Thursday, December 9th, 2005

Inflation fight sheeted to Government for leadership

Exporters and others whose income depend on earnings offshore are the front line casualties of our world record interest rates, said Alasdair Thompson, EMA's chief executive.

"But this group, which represents about 40 per cent of the economy, and whose key price signal is the exchange rate, is not generating inflation.

"It's the other 60 per cent of the economy, the domestic market including government, where the capacity constraints are occurring and where the inflation is being driven.

"Monetary policy is punishing exporters first and foremost though the economy is dependent on their success.

"It's totally the reverse order of what should happen, and it sends all the wrong signals about the importance of business and our dependence on it for education, health and welfare.

"To counteract the reverse order of things, our traders at least need central and local Government to demonstrate leadership by controlling their own costs and other inflation boosting policies.

"Monetary policy can't defeat inflation on its own.

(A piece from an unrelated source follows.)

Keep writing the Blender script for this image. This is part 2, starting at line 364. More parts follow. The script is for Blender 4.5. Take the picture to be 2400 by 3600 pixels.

"Over the past six years central and local government have actively pushed up prices, for instance through higher energy costs, higher rates, more compliance, tighter employment laws and by employing many more public servants whose skills are needed in the private sector economy.

"All these have driven inflation way above the average otherwise.

"Government wants business to lift productivity, but business wants to see government lead by example, for instance through greater competition in its provision of monopoly services, and by reversing its trend towards ever more regulation.

"The Reserve Bank should be exposing the Government contribution to the inflation problem at every announcement.

"The risk now is all the growth of the past six years could be wiped out over the next 12 months."